Short exercise: Copy these lines exactly and nothing else: from the line holding "602. This part finishes the script." to the line holding "OY, OZ, OC = 0.086, 0.073, -0.005", both lines included.

Data to use:
++++++++++++++++++++

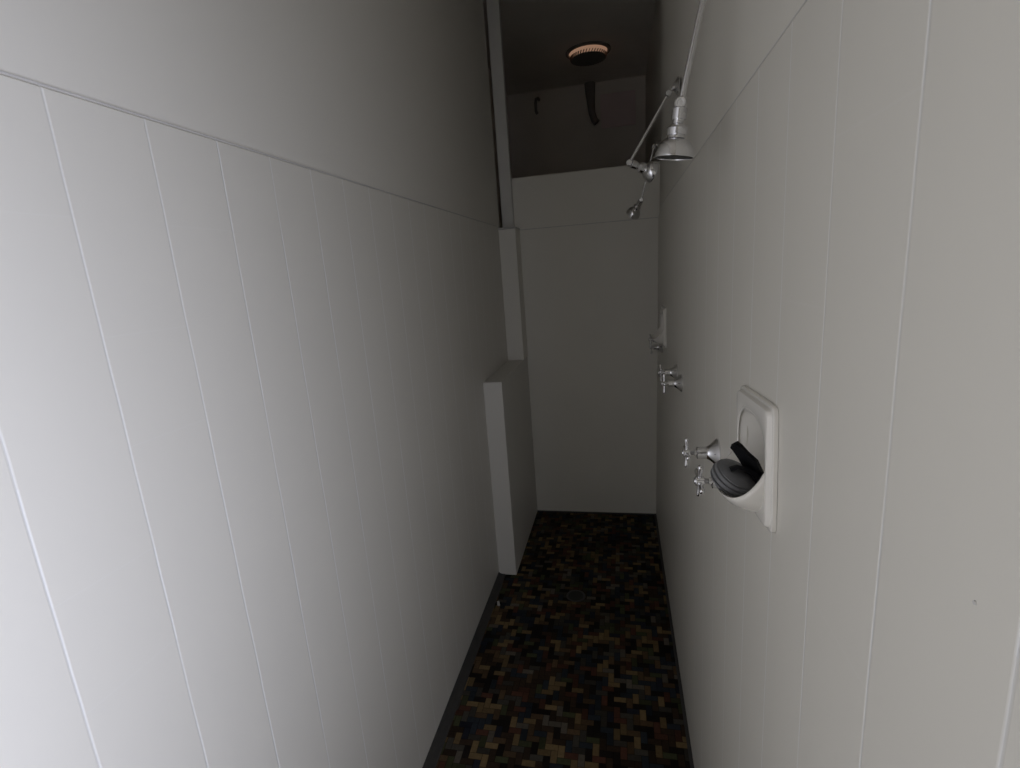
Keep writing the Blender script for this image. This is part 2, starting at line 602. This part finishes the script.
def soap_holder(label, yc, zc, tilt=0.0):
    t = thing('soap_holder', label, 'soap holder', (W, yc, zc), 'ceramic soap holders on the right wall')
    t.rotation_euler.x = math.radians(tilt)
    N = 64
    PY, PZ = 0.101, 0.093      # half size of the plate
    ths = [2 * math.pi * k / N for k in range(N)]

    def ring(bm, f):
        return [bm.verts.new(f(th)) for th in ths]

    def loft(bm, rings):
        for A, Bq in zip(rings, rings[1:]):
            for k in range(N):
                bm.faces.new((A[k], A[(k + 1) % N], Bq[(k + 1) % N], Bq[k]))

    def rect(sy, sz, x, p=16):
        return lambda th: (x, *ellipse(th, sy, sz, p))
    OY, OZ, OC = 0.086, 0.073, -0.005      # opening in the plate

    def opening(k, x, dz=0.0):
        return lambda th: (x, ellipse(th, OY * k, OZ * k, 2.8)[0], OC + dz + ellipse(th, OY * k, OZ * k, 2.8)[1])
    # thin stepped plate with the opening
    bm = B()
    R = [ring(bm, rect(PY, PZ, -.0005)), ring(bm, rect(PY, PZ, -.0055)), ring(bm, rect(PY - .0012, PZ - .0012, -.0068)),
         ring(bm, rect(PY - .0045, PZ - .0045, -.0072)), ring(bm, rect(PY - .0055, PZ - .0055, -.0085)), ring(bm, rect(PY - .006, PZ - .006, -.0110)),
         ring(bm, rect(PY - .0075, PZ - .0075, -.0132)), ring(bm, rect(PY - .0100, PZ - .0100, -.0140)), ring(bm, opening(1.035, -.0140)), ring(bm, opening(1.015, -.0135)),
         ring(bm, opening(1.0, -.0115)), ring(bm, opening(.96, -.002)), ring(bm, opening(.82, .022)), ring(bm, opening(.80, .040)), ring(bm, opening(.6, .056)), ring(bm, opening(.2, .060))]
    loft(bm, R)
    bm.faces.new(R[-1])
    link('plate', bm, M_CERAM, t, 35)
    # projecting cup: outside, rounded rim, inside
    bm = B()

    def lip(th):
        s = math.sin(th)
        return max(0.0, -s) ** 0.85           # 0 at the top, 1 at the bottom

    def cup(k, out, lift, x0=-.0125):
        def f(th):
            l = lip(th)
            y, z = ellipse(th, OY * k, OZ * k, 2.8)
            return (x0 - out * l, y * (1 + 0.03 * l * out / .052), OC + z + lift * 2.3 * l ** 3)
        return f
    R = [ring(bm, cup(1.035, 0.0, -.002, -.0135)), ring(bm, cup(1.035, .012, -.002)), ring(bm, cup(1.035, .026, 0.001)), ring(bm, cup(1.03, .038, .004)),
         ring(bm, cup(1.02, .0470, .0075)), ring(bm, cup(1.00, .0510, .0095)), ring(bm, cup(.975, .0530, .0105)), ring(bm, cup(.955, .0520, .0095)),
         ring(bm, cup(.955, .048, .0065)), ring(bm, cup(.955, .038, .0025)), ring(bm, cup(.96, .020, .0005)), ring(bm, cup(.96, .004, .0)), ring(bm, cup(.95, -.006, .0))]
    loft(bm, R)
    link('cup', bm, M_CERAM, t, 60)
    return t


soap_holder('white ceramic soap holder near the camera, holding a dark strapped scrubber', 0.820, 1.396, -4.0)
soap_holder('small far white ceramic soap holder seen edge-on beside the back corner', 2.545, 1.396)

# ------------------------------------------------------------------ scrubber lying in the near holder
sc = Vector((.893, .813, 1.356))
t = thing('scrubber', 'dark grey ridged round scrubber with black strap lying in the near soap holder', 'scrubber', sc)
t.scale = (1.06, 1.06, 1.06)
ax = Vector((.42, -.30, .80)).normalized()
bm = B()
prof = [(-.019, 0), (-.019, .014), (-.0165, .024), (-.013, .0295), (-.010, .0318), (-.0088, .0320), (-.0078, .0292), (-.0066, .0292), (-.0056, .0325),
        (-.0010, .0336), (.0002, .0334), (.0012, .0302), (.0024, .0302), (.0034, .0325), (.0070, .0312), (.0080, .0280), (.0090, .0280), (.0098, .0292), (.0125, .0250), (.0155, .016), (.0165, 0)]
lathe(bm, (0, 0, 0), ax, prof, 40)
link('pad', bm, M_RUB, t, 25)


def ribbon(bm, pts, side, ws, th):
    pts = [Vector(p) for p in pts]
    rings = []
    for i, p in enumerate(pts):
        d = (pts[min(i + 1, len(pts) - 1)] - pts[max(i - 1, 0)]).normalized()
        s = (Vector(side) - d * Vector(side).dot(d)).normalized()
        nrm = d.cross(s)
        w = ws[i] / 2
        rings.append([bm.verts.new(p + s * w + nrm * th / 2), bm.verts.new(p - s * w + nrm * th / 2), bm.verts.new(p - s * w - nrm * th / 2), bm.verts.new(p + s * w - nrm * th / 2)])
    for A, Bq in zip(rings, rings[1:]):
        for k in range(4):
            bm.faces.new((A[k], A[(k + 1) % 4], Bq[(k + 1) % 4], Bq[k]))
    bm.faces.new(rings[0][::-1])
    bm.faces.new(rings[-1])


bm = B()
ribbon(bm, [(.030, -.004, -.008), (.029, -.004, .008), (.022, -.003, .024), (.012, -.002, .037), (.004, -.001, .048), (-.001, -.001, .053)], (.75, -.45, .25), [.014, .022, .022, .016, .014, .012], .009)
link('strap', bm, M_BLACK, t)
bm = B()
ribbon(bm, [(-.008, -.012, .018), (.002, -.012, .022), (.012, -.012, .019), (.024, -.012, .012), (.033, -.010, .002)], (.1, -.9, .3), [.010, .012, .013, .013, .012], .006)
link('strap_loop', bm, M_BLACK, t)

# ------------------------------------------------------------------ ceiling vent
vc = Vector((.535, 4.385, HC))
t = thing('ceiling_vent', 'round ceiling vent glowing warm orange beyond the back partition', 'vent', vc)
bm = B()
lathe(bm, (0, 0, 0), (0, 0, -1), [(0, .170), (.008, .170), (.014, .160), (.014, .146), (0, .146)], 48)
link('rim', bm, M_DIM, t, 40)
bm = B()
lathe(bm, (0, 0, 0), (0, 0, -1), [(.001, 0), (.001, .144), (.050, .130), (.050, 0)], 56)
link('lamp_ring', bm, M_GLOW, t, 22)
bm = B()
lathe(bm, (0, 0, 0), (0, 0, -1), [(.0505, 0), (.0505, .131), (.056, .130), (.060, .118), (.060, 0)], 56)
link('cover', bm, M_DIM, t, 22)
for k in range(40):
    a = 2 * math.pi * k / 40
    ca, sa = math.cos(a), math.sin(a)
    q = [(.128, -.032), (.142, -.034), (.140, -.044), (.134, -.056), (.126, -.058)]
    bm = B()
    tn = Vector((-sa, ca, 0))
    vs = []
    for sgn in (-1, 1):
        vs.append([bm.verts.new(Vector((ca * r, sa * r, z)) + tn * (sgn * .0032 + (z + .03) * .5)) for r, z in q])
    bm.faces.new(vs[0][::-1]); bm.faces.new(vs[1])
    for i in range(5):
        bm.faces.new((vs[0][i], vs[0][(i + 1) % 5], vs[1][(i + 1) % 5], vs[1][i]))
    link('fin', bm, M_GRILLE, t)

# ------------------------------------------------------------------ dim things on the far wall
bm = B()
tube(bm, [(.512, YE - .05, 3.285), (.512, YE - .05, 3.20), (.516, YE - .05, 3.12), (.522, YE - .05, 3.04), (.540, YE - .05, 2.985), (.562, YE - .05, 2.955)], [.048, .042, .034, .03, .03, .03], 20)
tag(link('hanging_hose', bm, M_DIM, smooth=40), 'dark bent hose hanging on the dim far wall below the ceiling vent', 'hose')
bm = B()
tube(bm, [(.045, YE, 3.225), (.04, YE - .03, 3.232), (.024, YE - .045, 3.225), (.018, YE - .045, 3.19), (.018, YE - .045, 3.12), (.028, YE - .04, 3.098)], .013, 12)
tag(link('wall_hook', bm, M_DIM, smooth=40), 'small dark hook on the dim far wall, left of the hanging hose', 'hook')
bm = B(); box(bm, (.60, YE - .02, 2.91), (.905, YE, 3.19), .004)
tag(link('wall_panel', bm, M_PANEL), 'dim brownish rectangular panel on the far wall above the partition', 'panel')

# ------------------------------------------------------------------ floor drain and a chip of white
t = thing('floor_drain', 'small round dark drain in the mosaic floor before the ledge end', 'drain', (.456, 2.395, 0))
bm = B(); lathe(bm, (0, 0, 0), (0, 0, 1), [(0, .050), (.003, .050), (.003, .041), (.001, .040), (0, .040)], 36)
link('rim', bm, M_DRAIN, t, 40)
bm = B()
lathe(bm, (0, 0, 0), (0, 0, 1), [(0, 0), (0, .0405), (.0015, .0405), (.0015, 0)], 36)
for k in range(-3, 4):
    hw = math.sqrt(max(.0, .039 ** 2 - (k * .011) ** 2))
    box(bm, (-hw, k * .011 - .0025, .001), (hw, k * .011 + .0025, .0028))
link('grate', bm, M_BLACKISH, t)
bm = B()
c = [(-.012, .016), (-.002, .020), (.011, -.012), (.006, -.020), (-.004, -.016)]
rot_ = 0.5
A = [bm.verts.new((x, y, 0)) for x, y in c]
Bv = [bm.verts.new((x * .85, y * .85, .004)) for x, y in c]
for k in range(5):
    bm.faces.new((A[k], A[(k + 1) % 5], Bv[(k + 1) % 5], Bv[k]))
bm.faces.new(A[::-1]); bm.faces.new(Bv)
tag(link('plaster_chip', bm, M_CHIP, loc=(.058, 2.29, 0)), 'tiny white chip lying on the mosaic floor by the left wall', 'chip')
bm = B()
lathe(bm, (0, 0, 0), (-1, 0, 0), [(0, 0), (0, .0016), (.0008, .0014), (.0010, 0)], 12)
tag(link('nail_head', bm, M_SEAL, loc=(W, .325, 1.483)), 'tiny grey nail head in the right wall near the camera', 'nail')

++++++++++++++++++++

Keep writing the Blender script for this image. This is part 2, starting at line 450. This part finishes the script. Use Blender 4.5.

++++++++++++++++++++

Answer to the problem:
Keep writing the Blender script for this image. This is part 2, starting at line 602. This part finishes the script.
def soap_holder(label, yc, zc, tilt=0.0):
    t = thing('soap_holder', label, 'soap holder', (W, yc, zc), 'ceramic soap holders on the right wall')
    t.rotation_euler.x = math.radians(tilt)
    N = 64
    PY, PZ = 0.101, 0.093      # half size of the plate
    ths = [2 * math.pi * k / N for k in range(N)]

    def ring(bm, f):
        return [bm.verts.new(f(th)) for th in ths]

    def loft(bm, rings):
        for A, Bq in zip(rings, rings[1:]):
            for k in range(N):
                bm.faces.new((A[k], A[(k + 1) % N], Bq[(k + 1) % N], Bq[k]))

    def rect(sy, sz, x, p=16):
        return lambda th: (x, *ellipse(th, sy, sz, p))
    OY, OZ, OC = 0.086, 0.073, -0.005      # opening in the plate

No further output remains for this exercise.